The children weep openly

Look around. The families are different. Your family is different.

My family is different.

Some sons walk around with ghosts in their eyes now. Some daughters know more than their generous spirits can handle.

The children weep openly at this Memorial Day ceremony.

(Memorializing what? Yesterday’s names?)

My family is different. Yours is too. Look close.

My husband has styled himself a protector – of us, of anyone around – weaponizing the depth of his sense of duty, of responsibility. Something he’s always had, but like many of us, has uncovered in a new and serious format.

My son sings Hatikvah louder, while admiring the Navy man next to him. He’s taken on more because he’s no stranger to what’s coming. Body, mind, collective sense of societal belonging. It’s not even indoctrination anymore. It’s experience.

One daughter discusses the dead as if she’s wrapping the most delicate pottery in tissue paper. Each name treated as a special package – fragile, hold upward. An endless well of a strong hug or a warm tear – she would share these with anyone who passes.

Another daughter is suddenly sharp in her recognition of the weight of the words around her. Words that are not just words; we all know them, she discovers; her eyes light up as she faces the stage where town locals she’s never met are singing the very words she’s rehearsed inside her classroom for the last week.
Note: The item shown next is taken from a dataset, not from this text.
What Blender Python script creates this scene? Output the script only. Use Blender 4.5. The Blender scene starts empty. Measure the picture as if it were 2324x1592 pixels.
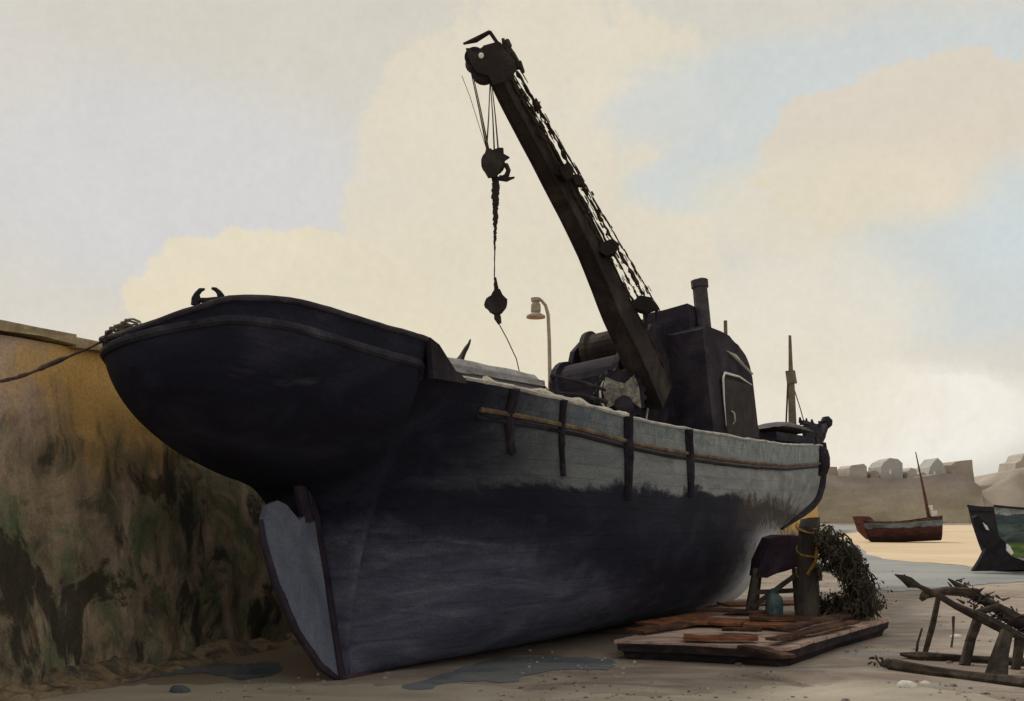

My final daughter – who might very well in her young memory have no context for what we think of as ‘normal’ – is navigating her place in this serious moment, constantly, with movement, with questions, with the most expressive eyes. (She casually asks me if there will be ‘cops’ at the ceremony tonight.)

“What are the flags for,” she asks recently on a drive through town.

“Yom Haatzmaut, when we won the war for Israel.”

She lights up in the backseat. “We won the war?! Hamas is dead?!”

“Oh…” My heart sinks. “It was a different war… Hamas didn’t even exist yet. There have been many.”

I watch her in the rear-view, continuing to watch the flags pass by, endless streams of plastic symbols waving.

And me?

Part of me is an opened vessel, ready to absorb the discarding of innocence; someone has to remember what it was like, what it could have been like. Someone has to remind them as they grit their way through a very ugly world.

Part of me is ready to do what it takes. I never intended to be a mother in arms, but here we are.

And part of me is broken, the way we all are; children heal faster, their scars will be lighter than ours. What does that leave us adults?

How twisted will we end up?

I would absorb it all if it mean the children could weep openly and then move on.